The scientists said that the knowledge may help engineers design more reliable materials for disk drives.
They explain that, for each bit, a magnetic head grazes a tiny patch of a disk drive, forcing its polarity to align up or down to represent the magnetic equivalent of a one or a zero.
The patch's polarity in many magnetic materials changes in a haphazard series of large and small jumps that physicists liken to an avalanche, although Deutsch's research shows that it often behaves more like an explosion or runaway fire.
"The big advance in this paper is that in previous models of avalanches, the spin just flips from up to down as soon as they apply a magnetic field, and they're done. But that's not the way spin behaves in the real world," Deutsch said.
Instead Deutsch and Berger envisioned an individual bit of information as a tiny pincushion bristling with individual magnetic fields.
As the disk drive head nears, each pin tends to wobble in a widening circle - pointing neither up nor down but somewhere in between - before it settles on its new polarity.
This wobbling is called 'precession' and resembles the way that a spinning top draws out circles as it rotates.

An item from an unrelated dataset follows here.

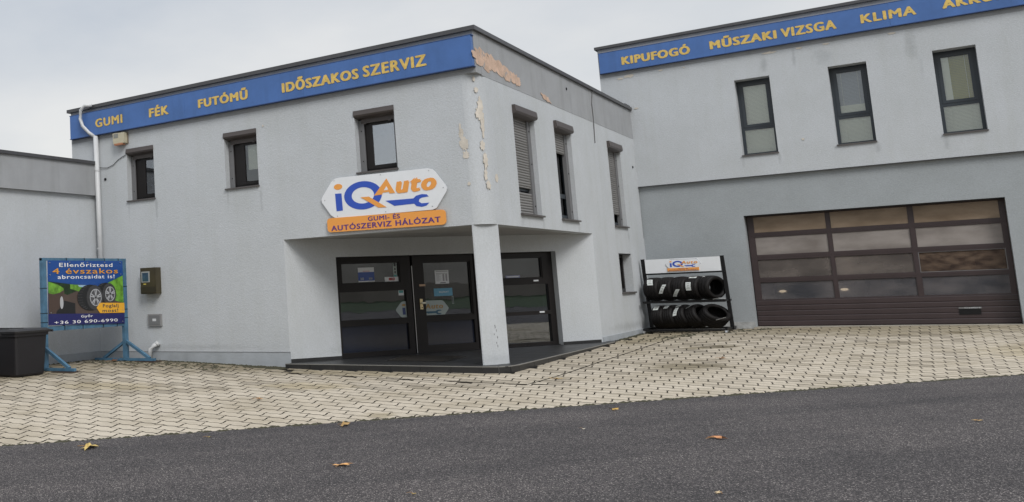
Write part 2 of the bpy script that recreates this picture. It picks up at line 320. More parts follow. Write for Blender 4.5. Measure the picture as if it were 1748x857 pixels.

"There's a lot of stored energy in a magnet. It's sort of a battery in a way, " Deutsch said. "As each spin flips from up to down, it liberates a small amount of energy that can do more work."
He explained that these combined effects can add up to a wave of energy that topples adjacent pins and spreads across the magnet's surface.
Deutsch and Berger suggested that one of the reasons that avalanches die down is because the magnetic material has an inherent ability to damp out the spin precession.
The damping comes from the way the spins interact with their non-magnetic surroundings, including electrons and minute vibrations called phonons.
Materials with poor damping are susceptible to long-running avalanches, and those with higher damping would be better candidates for use in disk drives.
But all real materials feature much lower damping than the infinite damping assumed in previous models, Deutsch said.
"Obviously, disk drive makers have already learned by an enormous amount of ingenuity and trial and error what materials make good disks," he added.
"But now we understand a lot better one of the reasons why - because the materials are good at damping - and we can quantify how damping will stop runaway avalanches. We still can't calculate their damping, but at least we can measure it."